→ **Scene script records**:
++++
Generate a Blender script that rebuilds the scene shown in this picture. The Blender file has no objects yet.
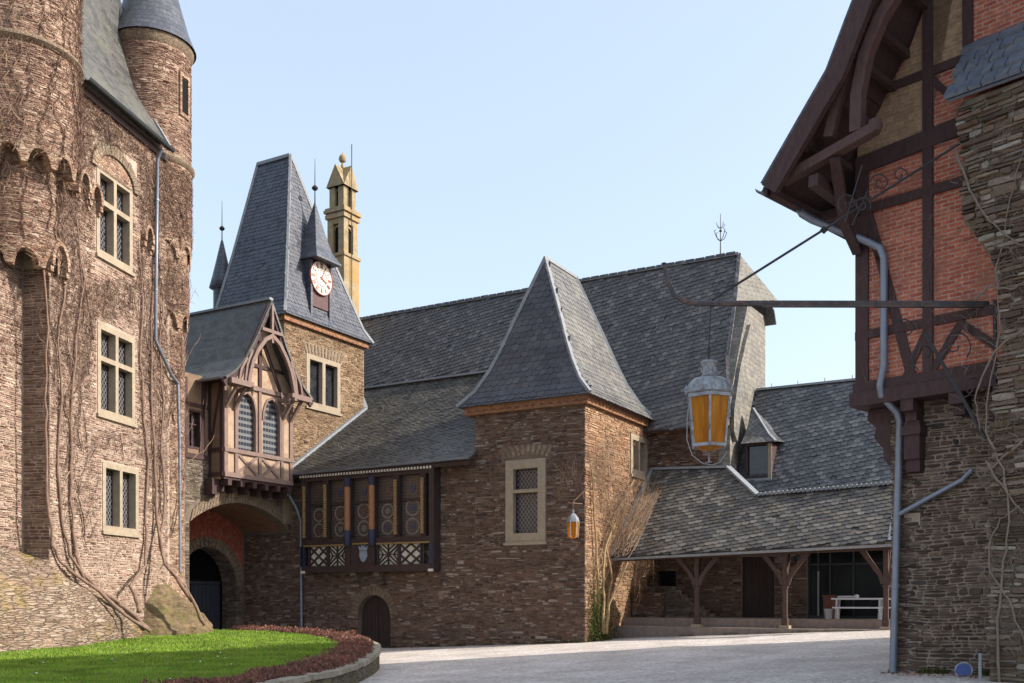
import bpy, math, random
import bmesh
from mathutils import Vector, Matrix, noise
from mathutils.geometry import tessellate_polygon
random.seed(11)
R_ = random.Random(5)
scene = bpy.context.scene
COL = bpy.data.collections.new("castle"); scene.collection.children.link(COL)
EYE = 1.7; FPX = 1000.0; HOR = 600.0

# ------------------------------------------------------------------ frames
def P(px, py, D):
    return Vector(((px-512)/FPX*D, D, EYE+(HOR-py)/FPX*D))
def G(t, off, z):            # courtyard frame: t along the facade, off behind it
    return Vector((2.88+.87*t+.4936*off, 39.5-.4936*t+.87*off, z))
def GF(off0=0.):             # planes facing the courtyard: fn(a=t, o=out, z)
    return lambda a, o, z: G(a, off0-o, z)
def GU(t0=0.):               # planes facing along +t: fn(a=off, o=out, z)
    return lambda a, o, z: G(t0+o, a, z)
def FL(a, o, z):             # left castle wall, a runs towards the viewer
    return Vector((-13.4-.1866*a+.9824*o, 38-.9824*a-.1866*o, z))
def FR(a, o, z):             # right house
    return Vector((6.86+.693*a-.721*o, 18-.721*a-.693*o, z))
def H(fn, px, py, o=0.):     # where the sight line meets a vertical wall plane
    p0 = fn(0, o, 0); ta = fn(1, o, 0)-p0; r = (px-512)/FPX
    a = (r*p0.y-p0.x)/(ta.x-r*ta.y)
    D = p0.y+a*ta.y
    return a, EYE+(HOR-py)/FPX*D
def HP(px, py, p0, p1, p2):  # on a sloping roof plane
    n = (p1-p0).cross(p2-p0); d = Vector(((px-512)/FPX, 1, (HOR-py)/FPX)); e = Vector((0, 0, EYE))
    k = (p0-e).dot(n)/d.dot(n)
    return e+d*k
def gz(x, y):
    z = -.13+.053*x
    z = max(-.42, min(.8, z))
    return z + .17*math.exp(-((x-6.9)**2+(y-18)**2)/20)
def lz(x, y):
    return .12+max(0, y-24)*.020+.04*noise.noise(Vector((x*.4, y*.4, 0)))

# ------------------------------------------------------------------ mesh builder
class MB:
    def __init__(s): s.v = []; s.f = []; s.uv = {}
    def add(s, pts, uv=None):
        i = len(s.v); s.v += [Vector(p) for p in pts]; s.f.append(tuple(range(i, i+len(pts))))
        if uv: s.uv[len(s.f)-1] = uv
    def hexa(s, p):          # p: 8 points, 0-3 bottom loop, 4-7 top loop
        i = len(s.v); s.v += [Vector(q) for q in p]
        for f in ((0,3,2,1),(4,5,6,7),(0,1,5,4),(1,2,6,5),(2,3,7,6),(3,0,4,7)):
            s.f.append(tuple(i+k for k in f))
    def box(s, fn, a0, a1, o0, o1, z0, z1):
        s.hexa([fn(a0,o0,z0), fn(a1,o0,z0), fn(a1,o1,z0), fn(a0,o1,z0), fn(a0,o0,z1), fn(a1,o0,z1), fn(a1,o1,z1), fn(a0,o1,z1)])
    def bar(s, fn, p, q, w, o0, o1):     # straight timber lying in a wall plane, p,q=(a,z)
        dx, dz = q[0]-p[0], q[1]-p[1]; l = math.hypot(dx, dz) or 1; nx, nz = -dz/l*w/2, dx/l*w/2
        c = [(p[0]+nx, p[1]+nz), (p[0]-nx, p[1]-nz), (q[0]-nx, q[1]-nz), (q[0]+nx, q[1]+nz)]
        s.hexa([fn(a, o0, z) for a, z in c]+[fn(a, o1, z) for a, z in c])
    def arcbar(s, fn, pts, w, o0, o1):   # polyline timber
        L, Rr = [], []
        for i, (a, z) in enumerate(pts):
            p, q = pts[max(0, i-1)], pts[min(len(pts)-1, i+1)]
            dx, dz = q[0]-p[0], q[1]-p[1]; l = math.hypot(dx, dz) or 1
            ww = w[i] if isinstance(w, (list, tuple)) else w
            L.append((a-dz/l*ww/2, z+dx/l*ww/2)); Rr.append((a+dz/l*ww/2, z-dx/l*ww/2))
        for i in range(len(pts)-1):
            c = [L[i], Rr[i], Rr[i+1], L[i+1]]
            s.hexa([fn(a, o0, z) for a, z in c]+[fn(a, o1, z) for a, z in c])
    def beam(s, p, q, w, h):
        p, q = Vector(p), Vector(q); d = (q-p).normalized(); up = Vector((0, 0, 1))
        if abs(d.z) > .95: up = Vector((0, 1, 0))
        x = d.cross(up).normalized()*w/2; y = x.cross(d).normalized()*h/2
        s.hexa([p-x-y, p+x-y, p+x+y, p-x+y, q-x-y, q+x-y, q+x+y, q-x+y])
    def tube(s, pts, r, n=6, cap=True):
        pts = [Vector(p) for p in pts]; base = len(s.v); m = len(pts); pu = None
        for i, p in enumerate(pts):
            d = pts[min(m-1, i+1)]-pts[max(0, i-1)]
            if d.length < 1e-6: d = Vector((0, 0, 1))
            d.normalize()
            if pu is None:
                pu = d.cross(Vector((0, 0, 1)) if abs(d.z) < .9 else Vector((1, 0, 0))).normalized()
            else:
                pu = (pu-d*pu.dot(d)).normalized()
            w = d.cross(pu); rr = r[i] if isinstance(r, (list, tuple)) else r
            for k in range(n):
                t = 2*math.pi*k/n
                s.v.append(p+pu*(rr*math.cos(t))+w*(rr*math.sin(t)))
        for i in range(m-1):
            for k in range(n):
                k2 = (k+1) % n
                s.f.append((base+i*n+k, base+i*n+k2, base+(i+1)*n+k2, base+(i+1)*n+k))
        if cap and n > 3:
            s.f.append(tuple(base+k for k in range(n))[::-1]); s.f.append(tuple(base+(m-1)*n+k for k in range(n)))
    def lathe(s, c, prof, n=36, rot=0.):
        prof = [(r, z) for r, z in prof]; vl = 0
        for j in range(len(prof)-1):
            (r0, z0), (r1, z1) = prof[j], prof[j+1]; dl = math.hypot(r1-r0, z1-z0); rm = max(r0, r1, .05)
            for k in range(n):
                t0, t1 = rot+2*math.pi*k/n, rot+2*math.pi*(k+1)/n
                q = [Vector((c[0]+r*math.cos(t), c[1]+r*math.sin(t), z)) for r, z, t in ((r0,z0,t0),(r0,z0,t1),(r1,z1,t1),(r1,z1,t0))]
                uv = [(t0*rm, vl), (t1*rm, vl), (t1*rm, vl+dl), (t0*rm, vl+dl)]
                if r1 < 1e-4: q, uv = q[:3], uv[:3]
                elif r0 < 1e-4: q, uv = [q[0], q[2], q[3]], [uv[0], uv[2], uv[3]]
                s.add(q, uv)
            vl += dl
    def scallop(s, c, r0, r1, zb, zt, pitch, rise, n=96):   # drum whose lower rim is a row of small round arches
        for k in range(n):
            tt = [2*math.pi*k/n, 2*math.pi*(k+1)/n]; zz = []
            for t in tt:
                x = ((t*r1/pitch) % 1)*2-1; x = max(-1, min(1, x*1.35))
                zz.append(zb+rise*math.sqrt(max(0, 1-x*x)))
            q = lambda r, i, z: Vector((c[0]+r*math.cos(tt[i]), c[1]+r*math.sin(tt[i]), z))
            s.add([q(r1,0,zz[0]), q(r1,1,zz[1]), q(r1,1,zt), q(r1,0,zt)])
            s.add([q(r0-.1,0,zz[0]), q(r0-.1,1,zz[1]), q(r1,1,zz[1]), q(r1,0,zz[0])])
    def slab(s, outer, holes, fn, o0, o1):   # plate with holes; outer/holes are (a,z) loops
        loops = [outer]+list(holes)
        tri = tessellate_polygon([[Vector((a, z, 0)) for a, z in l] for l in loops])
        flat = [p for l in loops for p in l]
        for o in (o0, o1):
            i = len(s.v); s.v += [fn(a, o, z) for a, z in flat]
            for t in tri: s.f.append(tuple(i+k for k in (t if o == o1 else t[::-1])))
        for l in loops:
            for i in range(len(l)):
                (a, z), (b, w) = l[i], l[(i+1) % len(l)]
                s.add([fn(a,o0,z), fn(b,o0,w), fn(b,o1,w), fn(a,o1,z)])
    def plate(s, pts, th):                  # world polygon with thickness downwards along its normal
        pts = [Vector(p) for p in pts]; n = Vector((0, 0, 0))
        for i in range(len(pts)): n += (pts[i]-pts[0]).cross(pts[(i+1) % len(pts)]-pts[0])
        n.normalize()
        if n.z < 0: n = -n
        lo = [p-n*th for p in pts]; tri = tessellate_polygon([pts])
        for arr in (pts, lo):
            i = len(s.v); s.v += arr
            for t in tri: s.f.append(tuple(i+k for k in t))
        for i in range(len(pts)):
            j = (i+1) % len(pts); s.add([pts[i], pts[j], lo[j], lo[i]])

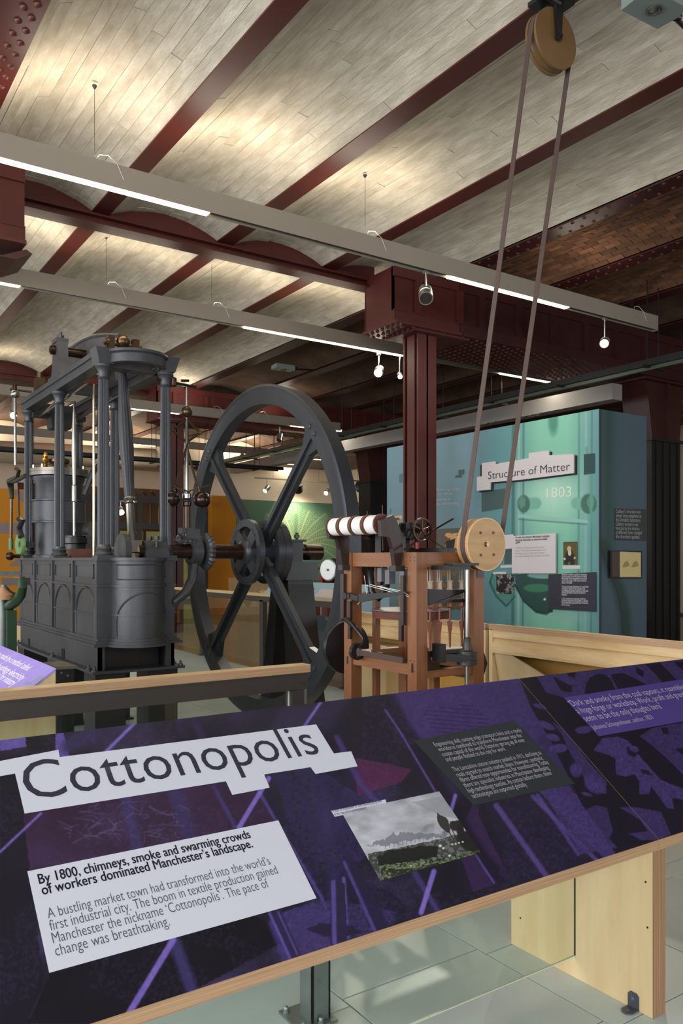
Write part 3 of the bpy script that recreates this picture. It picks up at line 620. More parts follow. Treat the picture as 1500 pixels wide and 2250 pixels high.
++++
→ **Exercise goal**: Take the records above from their first line through the line with "y-24)*.020+.04*noise.noise(Vector((x*.4, y*.4, 0)))" and set those lines down word for word, minus the pictures.

→ **The answer**:
Generate a Blender script that rebuilds the scene shown in this picture. The Blender file has no objects yet.
import bpy, math, random
import bmesh
from mathutils import Vector, Matrix, noise
from mathutils.geometry import tessellate_polygon
random.seed(11)
R_ = random.Random(5)
scene = bpy.context.scene
COL = bpy.data.collections.new("castle"); scene.collection.children.link(COL)
EYE = 1.7; FPX = 1000.0; HOR = 600.0

# ------------------------------------------------------------------ frames
def P(px, py, D):
    return Vector(((px-512)/FPX*D, D, EYE+(HOR-py)/FPX*D))
def G(t, off, z):            # courtyard frame: t along the facade, off behind it
    return Vector((2.88+.87*t+.4936*off, 39.5-.4936*t+.87*off, z))
def GF(off0=0.):             # planes facing the courtyard: fn(a=t, o=out, z)
    return lambda a, o, z: G(a, off0-o, z)
def GU(t0=0.):               # planes facing along +t: fn(a=off, o=out, z)
    return lambda a, o, z: G(t0+o, a, z)
def FL(a, o, z):             # left castle wall, a runs towards the viewer
    return Vector((-13.4-.1866*a+.9824*o, 38-.9824*a-.1866*o, z))
def FR(a, o, z):             # right house
    return Vector((6.86+.693*a-.721*o, 18-.721*a-.693*o, z))
def H(fn, px, py, o=0.):     # where the sight line meets a vertical wall plane
    p0 = fn(0, o, 0); ta = fn(1, o, 0)-p0; r = (px-512)/FPX
    a = (r*p0.y-p0.x)/(ta.x-r*ta.y)
    D = p0.y+a*ta.y
    return a, EYE+(HOR-py)/FPX*D
def HP(px, py, p0, p1, p2):  # on a sloping roof plane
    n = (p1-p0).cross(p2-p0); d = Vector(((px-512)/FPX, 1, (HOR-py)/FPX)); e = Vector((0, 0, EYE))
    k = (p0-e).dot(n)/d.dot(n)
    return e+d*k
def gz(x, y):
    z = -.13+.053*x
    z = max(-.42, min(.8, z))
    return z + .17*math.exp(-((x-6.9)**2+(y-18)**2)/20)
def lz(x, y):
    return .12+max(0, y-24)*.020+.04*noise.noise(Vector((x*.4, y*.4, 0)))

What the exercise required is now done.